After finishing my previous blog I started working on a new article on the subject of performance measurement with micro-benchmarking or perf. Title to be determined 😉

But then I took part in the Standard C++ Foundation Developer survey. And what happend after the survey made me postponing the article and writing the article you are reading now.

You can find a summary of the results on the ISOCPP website. When the summary was published I came across a tweet by Corentin about a post on medium.com about dependency management and a tweet by Bryce Lelbach. So I responded.

So that’s out. Wait, I just created a liability for myself on a difficult subject where everyone has an opinion about. The missing easy dependency manager is bugging me for years already and that is what made me respond to it. Years of frustration got out in this one tweet. But I’m serious, as a community we should solve this. The article of Corentin gives a lot of good starting points. I agree with most of the article.

This part of the standardization process should be studied by SG15 Tooling, chaired by Titus Winters.

Approach

Before continuing reading it is advised to read the article by Corentin. I’m not going to repeat him here ;-). It is important that we all understand the difference between a package manager and dependency management. Corentin gives some description of dependency management and to me it is clear that what we need is dependency management and tooling around that. So let’s agree that we talk about dependency management from now on only!

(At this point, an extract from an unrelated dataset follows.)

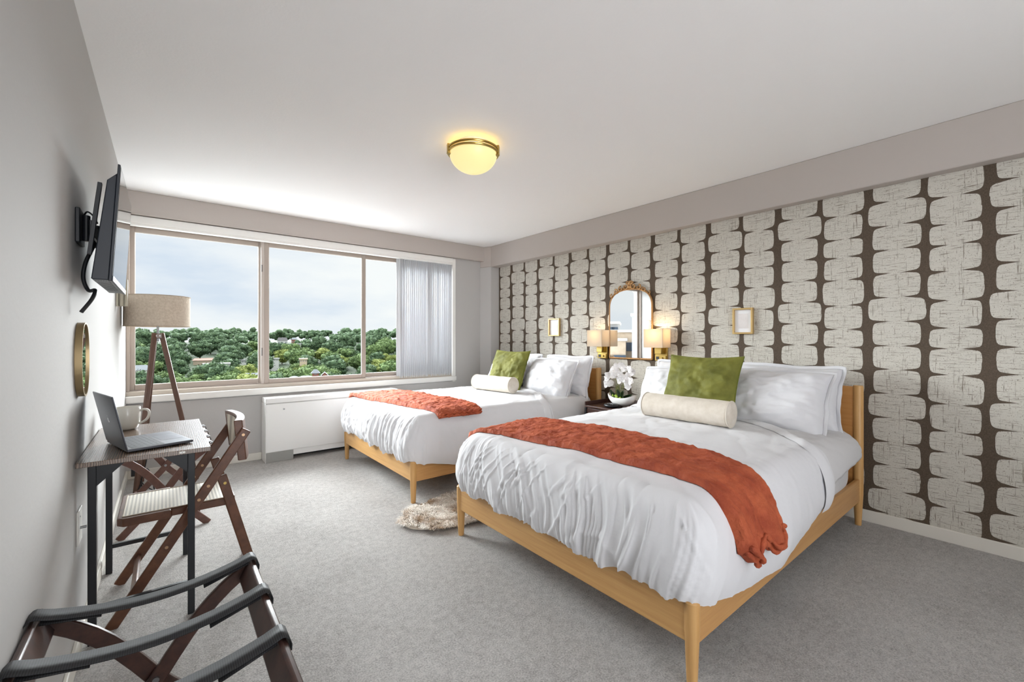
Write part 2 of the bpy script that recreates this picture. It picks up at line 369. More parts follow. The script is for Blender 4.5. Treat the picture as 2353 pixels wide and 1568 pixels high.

We should not try to build a ‘one and only’ dependency manager for C++. Let’s leave the building to tool builders, just as we do with compilers. The ISO C++ Committee doesn’t build compilers, they build specifications and leave the implementation to compiler builders. In this area the same can be done, except for one part – I will get back to that later. We also shouldn’t try to build a ‘one and only’ build system. We should strive to have the build system builders to implement the dependency specification in their tooling and that is it. Existing build tooling can add the dependency management into their tooling and use the standardized dependency specification. This specification can contain a lot of aspects:

  • Libraries these sources depends upon
  • Compiler flags needed to successfully compile these sources
  • Linker flags needed to successfully link these ‘sources’
  • Architectures on which these sources can run without problems
  • Preferred compilers for these sources
  • Versioning and source information
  • Namespace information
  • Etc.

This all is still specification (we as a community should align with tool builders to arrive at a specification that they can implement). The only aspect I think is important to create and support centrally is a repository in which sources are stored. The central repository will be used by to tools to download the sources. It goes without saying the these sources must comply to the specification. I agree with Corentin that the repository must be high available and easily duplicated. I also agree that organizations can have their own in-house repository. But I disagree that this should be a commercial industry initiative. The security and reliability is super important for the success of the initiative and therefore it must be under control of the central standardization body. This repository must be the ‘single’ source of truth.

Let’s do it

I really think that dependency management is important for the future of C++ and I’m willing to contribute to that. So Titus, when do we start.